Life cycle CO2 emission estimation of CCS-EOR system using different CO2 sources

Abstract

Balancing sustained economic growth with energy security and environmental and climate change constraints is a common but difficult challenge. China, as the largest energy consumer in the world – 90% of which is fossil fuel-based – faces the enormous task of transforming its energy mix to low-emissions. CO2 has been successfully injected for the purposes of both carbon capture and storage (CCS) and enhanced oil recovery (EOR). This study employs life cycle assessment to quantify the CO2 emissions from the CCS-EOR system to analyze net CO2 emissions. This system includes carbon capture, transportation, EOR, downstream, and consumption. Our model analyzes life cycle CO2 emissions from plants of integrated gasification combined cycle (IGCC) with CCS, pulverized coal plants (PC) with CCS, and oxy-fuel plants with CCS while we use technologies of fractionation, refrigeration, Ryan-Holmes, and membrance in the process of EOR. Total CO2 emissions are 114.69-121.50 Mt CO2 e, 222.95-236.19 Mt CO2 e, and 49.09-51.96 Mt CO2 e from IGCC, PC, and oxy-fuel plants, respectively, based on IGCC with 426 MW, PC with 600 MW, and oxy-fuel with 200 MW in China.

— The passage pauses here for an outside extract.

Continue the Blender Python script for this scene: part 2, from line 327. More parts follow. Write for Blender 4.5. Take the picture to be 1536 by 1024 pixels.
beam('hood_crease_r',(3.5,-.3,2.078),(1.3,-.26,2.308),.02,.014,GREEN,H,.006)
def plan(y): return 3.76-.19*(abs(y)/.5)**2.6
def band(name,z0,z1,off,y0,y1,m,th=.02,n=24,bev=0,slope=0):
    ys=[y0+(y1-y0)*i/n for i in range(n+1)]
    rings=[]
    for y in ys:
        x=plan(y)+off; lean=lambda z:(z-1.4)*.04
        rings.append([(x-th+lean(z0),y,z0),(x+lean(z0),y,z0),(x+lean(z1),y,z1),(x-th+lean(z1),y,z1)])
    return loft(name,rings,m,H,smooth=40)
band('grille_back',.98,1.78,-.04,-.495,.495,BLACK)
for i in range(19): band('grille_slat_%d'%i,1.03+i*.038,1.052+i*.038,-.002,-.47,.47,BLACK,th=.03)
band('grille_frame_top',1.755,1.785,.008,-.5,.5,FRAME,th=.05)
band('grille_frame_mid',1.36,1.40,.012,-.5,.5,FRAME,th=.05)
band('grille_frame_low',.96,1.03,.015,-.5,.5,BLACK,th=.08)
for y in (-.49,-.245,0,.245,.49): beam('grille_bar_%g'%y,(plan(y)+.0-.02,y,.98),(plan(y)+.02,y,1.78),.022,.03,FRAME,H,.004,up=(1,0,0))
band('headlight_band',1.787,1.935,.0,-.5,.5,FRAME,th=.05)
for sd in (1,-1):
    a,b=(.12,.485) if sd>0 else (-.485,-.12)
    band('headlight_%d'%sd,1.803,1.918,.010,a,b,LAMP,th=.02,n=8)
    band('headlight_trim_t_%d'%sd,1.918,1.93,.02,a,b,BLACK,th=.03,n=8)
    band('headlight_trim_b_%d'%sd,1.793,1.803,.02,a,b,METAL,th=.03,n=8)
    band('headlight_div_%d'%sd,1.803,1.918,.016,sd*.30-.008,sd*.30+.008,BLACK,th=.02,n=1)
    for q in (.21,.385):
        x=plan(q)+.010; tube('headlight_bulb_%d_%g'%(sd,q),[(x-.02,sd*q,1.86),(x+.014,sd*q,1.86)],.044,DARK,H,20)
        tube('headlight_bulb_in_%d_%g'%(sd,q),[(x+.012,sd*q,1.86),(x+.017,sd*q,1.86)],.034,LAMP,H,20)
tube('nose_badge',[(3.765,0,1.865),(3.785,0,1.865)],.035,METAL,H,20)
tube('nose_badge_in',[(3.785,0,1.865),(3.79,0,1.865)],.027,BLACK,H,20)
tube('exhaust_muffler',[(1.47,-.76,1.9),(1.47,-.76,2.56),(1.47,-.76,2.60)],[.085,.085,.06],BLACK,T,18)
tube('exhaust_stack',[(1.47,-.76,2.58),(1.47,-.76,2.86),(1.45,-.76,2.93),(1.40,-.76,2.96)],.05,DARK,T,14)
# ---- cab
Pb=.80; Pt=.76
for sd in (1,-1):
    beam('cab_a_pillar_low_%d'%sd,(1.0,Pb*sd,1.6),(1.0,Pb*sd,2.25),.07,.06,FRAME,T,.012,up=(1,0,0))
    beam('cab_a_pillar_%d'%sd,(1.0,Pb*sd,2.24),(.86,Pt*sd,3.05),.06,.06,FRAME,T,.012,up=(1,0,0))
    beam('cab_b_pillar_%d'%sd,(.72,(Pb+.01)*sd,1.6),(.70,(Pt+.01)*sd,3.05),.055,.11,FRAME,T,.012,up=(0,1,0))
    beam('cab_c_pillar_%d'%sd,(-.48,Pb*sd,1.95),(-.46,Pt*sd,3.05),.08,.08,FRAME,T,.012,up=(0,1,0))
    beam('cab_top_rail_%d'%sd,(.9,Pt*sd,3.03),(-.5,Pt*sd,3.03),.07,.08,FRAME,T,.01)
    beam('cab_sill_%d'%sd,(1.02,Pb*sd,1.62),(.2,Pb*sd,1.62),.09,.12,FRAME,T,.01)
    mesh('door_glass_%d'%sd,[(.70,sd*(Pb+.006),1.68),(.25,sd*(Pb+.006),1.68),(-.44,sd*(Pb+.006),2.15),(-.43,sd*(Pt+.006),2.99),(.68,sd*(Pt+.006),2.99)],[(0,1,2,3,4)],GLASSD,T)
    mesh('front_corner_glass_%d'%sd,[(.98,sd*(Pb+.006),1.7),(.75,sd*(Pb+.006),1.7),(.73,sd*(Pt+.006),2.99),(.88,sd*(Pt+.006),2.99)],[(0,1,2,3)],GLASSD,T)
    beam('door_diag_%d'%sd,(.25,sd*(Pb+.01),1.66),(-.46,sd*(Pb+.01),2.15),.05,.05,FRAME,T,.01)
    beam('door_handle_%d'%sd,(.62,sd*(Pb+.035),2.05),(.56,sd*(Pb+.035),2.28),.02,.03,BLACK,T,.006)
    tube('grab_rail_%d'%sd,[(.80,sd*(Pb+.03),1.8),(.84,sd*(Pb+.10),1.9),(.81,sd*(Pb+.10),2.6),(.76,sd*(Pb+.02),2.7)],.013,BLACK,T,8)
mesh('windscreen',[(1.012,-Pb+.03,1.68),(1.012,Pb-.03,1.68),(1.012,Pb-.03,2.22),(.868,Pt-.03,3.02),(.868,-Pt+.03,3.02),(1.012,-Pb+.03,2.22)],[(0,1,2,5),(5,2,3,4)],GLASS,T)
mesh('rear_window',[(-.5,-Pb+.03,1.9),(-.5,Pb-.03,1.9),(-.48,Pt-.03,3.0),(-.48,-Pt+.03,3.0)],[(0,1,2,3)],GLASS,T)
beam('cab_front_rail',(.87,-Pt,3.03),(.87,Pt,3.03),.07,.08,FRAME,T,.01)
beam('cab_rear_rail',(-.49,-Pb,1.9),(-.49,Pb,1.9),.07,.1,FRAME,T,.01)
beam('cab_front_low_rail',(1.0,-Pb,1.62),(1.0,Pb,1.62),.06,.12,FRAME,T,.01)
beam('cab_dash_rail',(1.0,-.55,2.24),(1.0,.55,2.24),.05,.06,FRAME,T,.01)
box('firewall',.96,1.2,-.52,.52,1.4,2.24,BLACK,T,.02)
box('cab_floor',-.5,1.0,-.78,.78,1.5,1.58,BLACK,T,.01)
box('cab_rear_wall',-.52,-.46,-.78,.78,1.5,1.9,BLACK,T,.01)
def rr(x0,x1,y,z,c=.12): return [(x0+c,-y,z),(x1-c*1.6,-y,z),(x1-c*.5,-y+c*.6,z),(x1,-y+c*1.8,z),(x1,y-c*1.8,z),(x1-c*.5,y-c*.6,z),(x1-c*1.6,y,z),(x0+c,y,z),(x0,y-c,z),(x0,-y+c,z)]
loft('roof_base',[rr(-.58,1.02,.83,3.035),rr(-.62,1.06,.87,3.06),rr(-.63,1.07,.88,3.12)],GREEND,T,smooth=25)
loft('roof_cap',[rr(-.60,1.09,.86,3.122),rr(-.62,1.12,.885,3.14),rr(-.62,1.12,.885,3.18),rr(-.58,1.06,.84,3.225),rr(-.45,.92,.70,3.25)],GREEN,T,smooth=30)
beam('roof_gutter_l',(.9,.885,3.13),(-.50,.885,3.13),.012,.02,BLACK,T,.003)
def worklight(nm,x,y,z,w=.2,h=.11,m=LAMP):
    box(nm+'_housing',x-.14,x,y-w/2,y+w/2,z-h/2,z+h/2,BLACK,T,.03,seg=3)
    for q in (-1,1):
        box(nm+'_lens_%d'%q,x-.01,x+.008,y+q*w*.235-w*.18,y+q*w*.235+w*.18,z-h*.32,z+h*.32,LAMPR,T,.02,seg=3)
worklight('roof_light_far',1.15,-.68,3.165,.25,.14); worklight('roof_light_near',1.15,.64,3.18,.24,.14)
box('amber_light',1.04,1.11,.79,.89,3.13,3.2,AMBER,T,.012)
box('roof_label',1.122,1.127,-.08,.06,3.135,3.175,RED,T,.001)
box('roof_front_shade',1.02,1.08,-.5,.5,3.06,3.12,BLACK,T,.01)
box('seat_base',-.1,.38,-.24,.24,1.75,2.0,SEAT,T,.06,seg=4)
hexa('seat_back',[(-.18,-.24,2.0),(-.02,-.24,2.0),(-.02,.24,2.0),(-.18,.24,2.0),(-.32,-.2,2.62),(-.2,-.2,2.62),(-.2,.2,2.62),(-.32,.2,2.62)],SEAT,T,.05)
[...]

Emissions from the combustion of refined petroleum fuel is the most of total emissions – from 66.21% to 71.35%, emissions from EOR are 14.27-19.32%, emissions from downstream are 8.47-9.13%, emissions from capture are 4.12-5.09%, and emissions from transportation are 0.47-1.61%. Based on these results, CCS-EOR (where CO2 is sourced from IGCC, PC and oxy-fuel plants) provides one potential means for producing electricity and oil to meet growing energy demand and reducing CO2 emissions to abate global warming.